By the way, Jack, I tried Photomerge in perspective and cylindrical, and it did a very good job with the uncorrected images.
The author of Autopano writes that by using the information present in the inter-relationships of multiple images, one can do a much better job at correcting the distortion than by using camera models such as DxO does.
QT, I suspect CS3-merge is doing something similar, because it is very good. The real issue for me is the convenience coupled with the quality of the final product -- I don't have to leave CS to do the stitch, it's fast, at least on my machine, and keeps the layers present for editing... Definitely fits easily into my workflow.
BTW, I don't think I mentioned this, but you can send files to CS3-Photomerge directly from Bridge.
Cheers,
First post here: but a number of familiar names here already . . .
I see this thread petered out a few months ago, but I've just come across a workaround for using DxO with lenses they haven't officially profiled: http://www.16-9.net/dxo.html
Tactical use of zooms for stitching seems not to have been discussed much also: most zooms progress from barrel to pincushion throughout their range, but most also have a sweet spot at which they are perfectly corrected for geometry: usually much better than the best prime at that focal length. For the Nikon 17-35mm it was 21mm; for the Canon 17-40mm it is 22mm; for the Canon 16-35mm II it is about 19mm. Given the rap the lens takes for distortion, actually at about 28mm, the 24-105L is ruler straight: better in this respect than the Zeiss 28mm. As a pano/stitching candidate it's almost perfect, and supported out of the box by DxO.

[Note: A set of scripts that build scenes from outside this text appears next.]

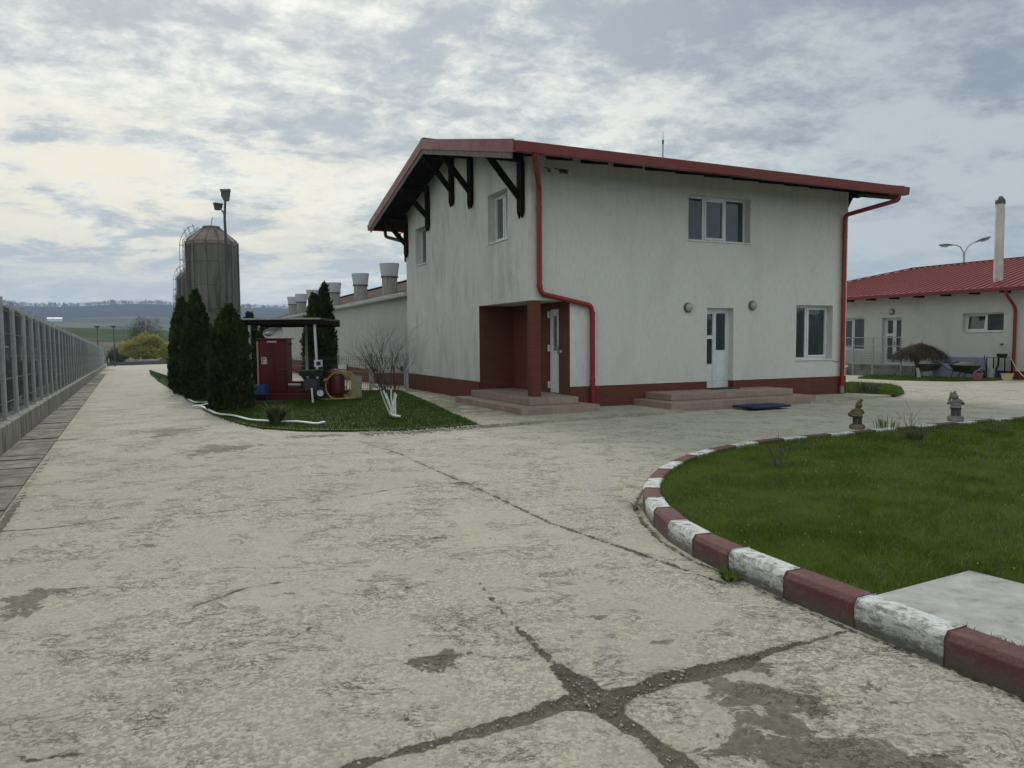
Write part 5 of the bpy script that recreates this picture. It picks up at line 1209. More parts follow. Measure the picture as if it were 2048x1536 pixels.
# wheeled garden machine
y = SY - .55
gm = empty('garden_machine', 'dark green wheeled machine with a long black handle and white-rimmed wheel by the shelter post', 'machine', (SX(625, y), y, T(SX(625, y), y))); o_ = Vector(gm.location)
q = lambda px, py, dy=0.0: AT(px, py, y + dy) - o_
m = MB(); a, b = q(601, 753), q(643, 738); m.add([(a.x, -.18, a.z + .03), (b.x - .03, -.18, a.z), (b.x - .03, .18, a.z), (a.x, .18, a.z + .03), (a.x + .03, -.20, b.z - .03), (b.x, -.22, b.z), (b.x, .22, b.z), (a.x + .03, .20, b.z - .03)], [(0, 3, 2, 1), (4, 5, 6, 7), (0, 1, 5, 4), (1, 2, 6, 5), (2, 3, 7, 6), (3, 0, 4, 7)]); m.build('hood', M['green_dk'], gm, bevel=.02)
m = MB(); m.tube([q(556, 741), q(572, 739.5), q(588, 739), q(600, 746), q(612, 756), q(628, 768)], [.03, .018, .016, .018, .018, .02], 8); m.tube([q(556, 741, .3), q(588, 739, .3), q(612, 756, .2)], .014, 6); m.build('handle', M['black'], gm, smooth=True)
m = MB(); m.tube([q(603, 752), q(622, 778), q(641, 786)], .018, 6); m.tube([q(640, 752), q(636, 770), q(641, 786)], .018, 6); m.tube([q(586, 775), q(606, 770), q(628, 766)], .014, 6); m.tube([q(590, 782), q(622, 776)], .012, 6); m.box(q(612, 770).x, q(636, 770).x, -.12, .12, q(620, 780).z, q(620, 758).z); m.build('frame', M['steel_dark'], gm, smooth=False)
def wheel(parent, c, r, w, axis='Y', rim=M['white_paint'], yaw=0):
    Q = tr(*c) @ rz(yaw) @ Matrix.Rotation(R(90), 4, 'X'); e = MB()
    e.lathe([(r * .62, -w / 2), (r * .93, -w / 2), (r, -w / 4), (r, w / 4), (r * .93, w / 2), (r * .62, w / 2), (r * .62, -w / 2)], 24, Q, capb=False, capt=False); ty = e.build('tyre', M['rubber'], parent, smooth=True)
    e = MB(); e.lathe([(r * .62, -w * .4), (r * .55, -w * .2), (r * .2, -w * .32), (r * .12, -w * .45), (.001, -w * .45)], 20, Q, capt=False, capb=False); e.lathe([(r * .62, w * .4), (r * .5, w * .2), (.001, w * .3)], 20, Q, capt=False, capb=False); rm = e.build('rim', rim, ty, smooth=True)
    e = MB()
    for i in range(5): a = i * 2 * math.pi / 5; e.lathe([(r * .10, -w * .36), (r * .10, -w * .34)], 8, Q @ tr(r * .4 * math.cos(a), r * .4 * math.sin(a), 0))
    e.build('rim_hole', M['black'], rm)
wheel(gm, q(641, 785.5, -.14), .145, .07)
wheel(gm, q(641, 785.5, .18), .145, .07)
m = MB(); m.ell(tuple(q(651, 761)), (.07, .06, .06)); tag(m.build('fuel_can', M['pink']), 'small round pinkish red can between the machine and the red cylinder', 'can'); bpy.data.objects['fuel_can'].location = o_
m = MB(); a = q(629, 734, .33) + o_; b = q(645, 720, .33) + o_; m.box(a.x, b.x, a.y - .05, a.y + .02, a.z, b.z); wb_ = m.build('meter_box', M['pvc'], bevel=.012); tag(wb_, 'small white box with a dark window fixed on the right front post of the shelter', 'box')
m = MB(); m.box(a.x + .07, b.x - .04, a.y - .056, a.y - .051, a.z + .05, b.z - .04); m.build('display', M['black'], wb_)
# trolley with the big red cylinder, yellow hose
y = SY - .25; gx = T(SX(672, y), y)
tr_ = empty('extinguisher_trolley', 'big red cylinder standing on a black wheeled trolley right of the shelter post', 'fire extinguisher', (SX(672, y), y, gx + .05)); zc0, zc1 = .10, AT(672, 737, y).z - gx - .05
m = MB(); m.lathe([(.18, zc0), (.215, zc0 + .04), (.22, zc0 + .1), (.22, zc1 - .14), (.20, zc1 - .06), (.14, zc1 - .015), (.05, zc1), (.05, zc1 + .05)], 28); m.build('cylinder', M['cab_red'], tr_, smooth=True)
m = MB(); hw = .24; m.tube([(-hw + .08, .12, .05), (-hw + .1, .22, zc1 + .12), (hw + .02, .22, zc1 + .12), (hw, .12, .05)], .016, 8); m.tube([(-.2, .2, .3), (.22, .2, .3)], .014, 6); m.box(-.22, .24, -.22, .2, .06, .09); m.build('frame', M['cab_red'], tr_, smooth=True)
m = MB(); m.box(.0, .23, .20, .21, zc1 - .03, zc1 + .10); m.build('label_plate', M['plate_white'], tr_)
for sx_ in (-.27, .29): wheel(tr_, (sx_, .22, .12), .12, .05, yaw=R(90), rim=M['steel_dark'])
m = MB(); cx, cz = SX(679, y), gx + .42
for j in range(7):
    rx, rz__ = .33 + .022 * j, .36 + .012 * j; dx = .022 * j; ph = random.uniform(0, 6)
    pts = [(cx + dx + rx * math.cos(t), y - .27 - .006 * j + .02 * math.sin(2 * t + ph), max(gx + .07, cz - .02 + rz__ * math.sin(t) + .01 * math.sin(3 * t + ph))) for t in np.linspace(0, 2 * math.pi, 34)]; m.tube(pts, .011, 6)
m.tube([(cx - .45, y - .40, gx + .065), (cx - .2, y - .45, gx + .065), (cx + .2, y - .42, gx + .065), (cx + .45, y - .35, gx + .07), (cx + .52, y - .2, gx + .1)], .012, 6)
tag(m.build('hose', M['yellow_hose'], smooth=True), 'yellow hose in wide hanging coils over the red cylinder', 'hose')
m = MB(); x0, x1 = SX(701, y + .3), SX(722, y + .3); m.beam(((x0 + x1) / 2, y + .2, gx + .05), ((x0 + x1) / 2, y + .34, gx + .66), x1 - x0, .02, up=(0, 1, 0)); tag(m.build('panel', mat('light_grey_board', (.21, .23, .235), .7, var=.1)), 'light grey board leaning upright behind the yellow hose coils', 'board')
m = MB(); 
for j in range(3): m.tube([(cx + .42 + .05 * j, y - .25, gx + .40), (cx + .52 + .05 * j, y - .26, gx + .25), (cx + .54 + .05 * j, y - .26, gx + .07)], .010, 6)
tag(m.build('cable', M['steel'], smooth=True), 'pale grey cable hanging in loops before the light grey board', 'cable')
p = G(626.5, 807, .03); m = MB(); t_ = AT(623.5, 776, p.y); m.beam((p.x, p.y, p.z - .1), (t_.x, t_.y, t_.z), .04, .04, up=(0, 1, 0)); tag(m.build('stake', M['white_paint'], bevel=.004), 'short plain white stake in the lawn before the shelter post', 'stake')

# ---------------------------------------------------------------- mesh fence and gate behind the lawn
gp0 = G(739, 783); gp1 = G(815.5, 780)
yf = (gp0.y + gp1.y) / 2 + .05
mf = empty('fence', 'low wire mesh fence between the shelter and the narrow gate', 'fence', (gp0.x, yf, T(gp0.x, yf))); o_ = Vector(mf.location)
xe = AT(548, 700, yf).x - o_.x; hz = AT(700, 712, yf).z - o_.z
def wiremesh(x0, x1, z0, z1, st=.06, r=.006, y=0.0):
    m = MB(); n = int((x1 - x0) / st)
    for i in range(n + 1): x = x0 + (x1 - x0) * i / n; m.tube([(x, y, z0), (x, y, z1)], r, 3, cap=False)
    z = z0 + .02
    while z < z1: m.tube([(x0, y + .004, z), (x1, y + .004, z)], r * 1.15, 3, cap=False); z += .19
    for dz in (.06, .12): m.tube([(x0, y + .004, z1 - dz), (x1, y + .004, z1 - dz)], r * 1.15, 3, cap=False)
    return m
wiremesh(xe, -.03, .06, hz).build('mesh_panel', M['steel_dark'], mf)
for i in range(4):
    x = xe * i / 3; m = MB(); m.box(x - .03, x + .03, .0, .06, -.05, hz + .03); m.build('post', M['steel'], mf)
gt = empty('gate', 'narrow galvanised mesh gate between the mesh fence and the house corner', 'gate', (gp0.x, yf - .06, T(gp0.x, yf))); o_ = Vector(gt.location); w = AT(814, 700, yf).x - o_.x; hz2 = AT(740, 707, yf).z - o_.z
for x in (.02, w): m = MB(); m.box(x - .045, x + .045, -.045, .045, -.05, hz2 + .03); m.build('post', M['steel'], gt, bevel=.004)
m = MB(); 
for z in (.14, .62, hz2 - .08): m.box(.085, w - .065, -.02, .02, z - .022, z + .022)
for x in (.105, w - .085): m.box(x - .02, x + .02, -.0195, .0195, .162, hz2 - .102)
m.build('frame', M['steel'], gt); wiremesh(.12, w - .10, .16, hz2 - .1, .05).build('mesh_panel', M['steel_dark'], gt)
m = MB(); m.box(w - .20, w - .13, -.06, -.021, .66, .80); m.tube([(w - .16, -.06, .74), (w - .16, -.10, .74), (w - .27, -.10, .74)], .01, 6); m.build('handle', M['black'], gt)

# ---------------------------------------------------------------- bare shrub with limewashed stems, stakes, spiky plant, hoses
def branchy(seed, base, stems, h, spread, r0, twig, depth=3, white=None, dirs=None, zfan=.6):
    g = random.Random(seed); up = MB(); lo = MB()
    def grow(p, d, L, r, lv):
        pts = [p.copy()]; n = 5; dd = d.copy()
        for i in range(n):
            dd = (dd + Vector((g.gauss(0, .09), g.gauss(0, .09), g.gauss(.02, .06)))).normalized(); pts.append(pts[-1] + dd * (L / n))
        rs = [r * (1 - .11 * i) for i in range(n + 1)]
        if white and lv == 0:
            lo.tube(pts[:4], [q * 1.08 for q in rs[:4]], 7); up.tube(pts[3:], rs[3:], 6); up.tube([pts[-1], pts[-1] + dd * .35, pts[-1] + dd * .7 + Vector((g.gauss(0, .1), 0, 0))], [rs[-1], rs[-1] * .6, rs[-1] * .25], 5)
        else: up.tube(pts, rs, 5 if lv < 2 else 4)
        if lv < depth:
            for j in range(twig[lv]):
                i = g.choice([2, 3, 4, 5]) if lv else g.choice([3, 4, 5, 5]); a = g.uniform(0, 6.283); s = g.uniform(.35, .95)
                nd = (dd + Vector((math.cos(a) * s, math.sin(a) * s, g.uniform(-.2, .35)))).normalized(); grow(pts[i], nd, L * g.uniform(.5, .85), rs[i] * .62, lv + 1)
    for i in range(stems):
        a = 2 * math.pi * i / stems + g.uniform(-.4, .4); s = spread * g.uniform(.4, 1.0); d = Vector((math.cos(a) * s, math.sin(a) * s, 1)).normalized()
        if dirs: d = Vector(dirs[i % len(dirs)]).normalized()
        grow(Vector((math.cos(a) * .04, math.sin(a) * .04, -.03)), d, h * g.uniform(.8, 1.1), r0 * g.uniform(.7, 1.1), 0)
    return up, lo
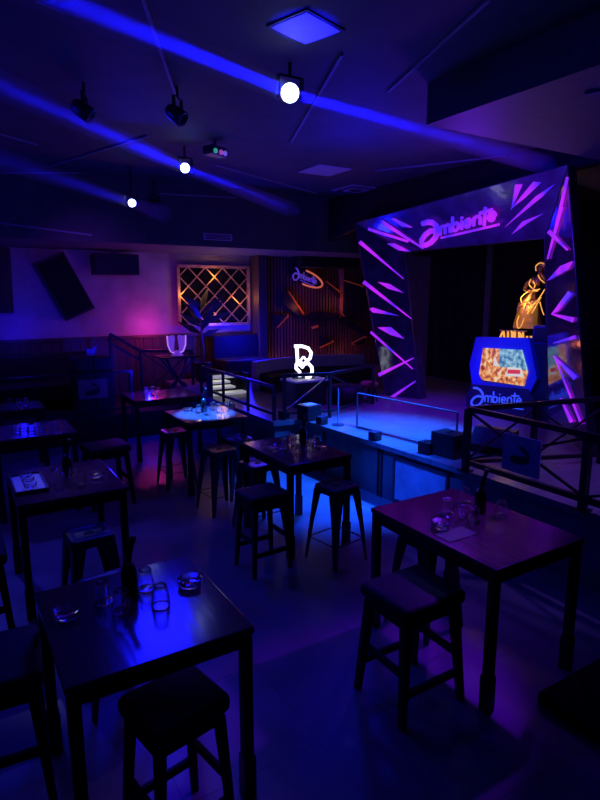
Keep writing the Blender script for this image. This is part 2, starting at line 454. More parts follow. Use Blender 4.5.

Mark: are you doing cylindrical or perspective stitches? In my brief experimentation with AutoPano pro I didn't see an option for it to do the same thing as a "perspective" stitch in Photoshop CS 3. They are great for 35mm shift lenses or 45mm tse lenses. For stitching in Photoshp CS 3 with wider than a 35mm, or where there are parallax issues, the cylndrical stitch works extremely well, but it can create bizarre fisheye-type effects.